Business and general aviation aftermarket sales increased by 8 percent in 2010 primarily due to increased sales of spare parts due to higher engine
utilization, partially offset by lower revenue associated with licensing and maintenance service agreements.
Defense and space sales increased by 1 percent in 2010 primarily due to higher sales of logistics services partially offset by program wind-downs
and completions and lower sales related to commercial helicopters. Changes in defense and space budgets and program delays are anticipated to
impact the amount and timing of sales in this end-market in 2011.
Aerospace segment profit decreased by 3 percent in 2010 compared with 2009 primarily due to a negative 3 percent impact from the OEM payments,
discussed above. Operational segment profit was flat in 2010 with the approximate positive 4 percent impact from price and productivity, net of inflation
(including the absence of prior period labor cost actions offset by the benefits from prior repositioning actions) offset by an approximate negative 4 percent
impact from lower sales volume. Cost of goods sold totaled $8.1 billion in 2010, unchanged from 2009.
2009 compared with 2008
Aerospace sales decreased by 15 percent in 2009. Details regarding the decrease in sales by customer end-markets are as follows:
Air transport and regional original equipment (OE) sales decreased by 21 percent in 2009. The decrease is driven by lower sales to our OE
customers, consistent with production rates and platform mix, and the impact of divesting our Consumables Solutions business, partially offset by a
12 percent increase in the fourth quarter of 2009 mainly due to the absence of a strike at a major OEM in the fourth quarter of 2008.
Air transport and regional aftermarket sales decreased by 16 percent in 2009 primarily due to decreased sales of spare parts and lower maintenance
activity driven by the impact of higher parked aircraft part utilization, customer inventory reductions initiatives and decreased flying hours of
approximately 2 percent, including a 1 percent increase in the fourth quarter.
Business and general aviation OE sales decreased by 51 percent in 2009 due to the decreases in new business jet deliveries reflecting rescheduling
and cancellations of deliveries by OE customers.
Business and general aviation aftermarket sales decreased by 27 percent in 2009. The decrease was primarily due to decreased sales of spare parts
and lower revenue associated with maintenance service agreements, consistent with the decrease in business jet utilization. We started to see an
increase in business jet utilization rates in the fourth quarter of 2009.
Defense and space sales were essentially unchanged in 2009, primarily due to higher sales of logistics services and original equipment for military
platforms in the first nine months of 2009 offset by program completions.
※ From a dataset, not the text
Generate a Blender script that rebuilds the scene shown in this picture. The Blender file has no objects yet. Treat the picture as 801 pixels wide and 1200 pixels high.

Aerospace segment profit decreased by 18 percent in 2009 compared to 2008 due primarily to lower sales as a result of the factors discussed above and
inflation, partially offset by volume related material cost reductions and reduced labor costs (reflecting reduced census, work schedule reductions, benefits
from prior repositioning actions and lower incentive compensation), the positive impact of cost savings initiatives and increased prices.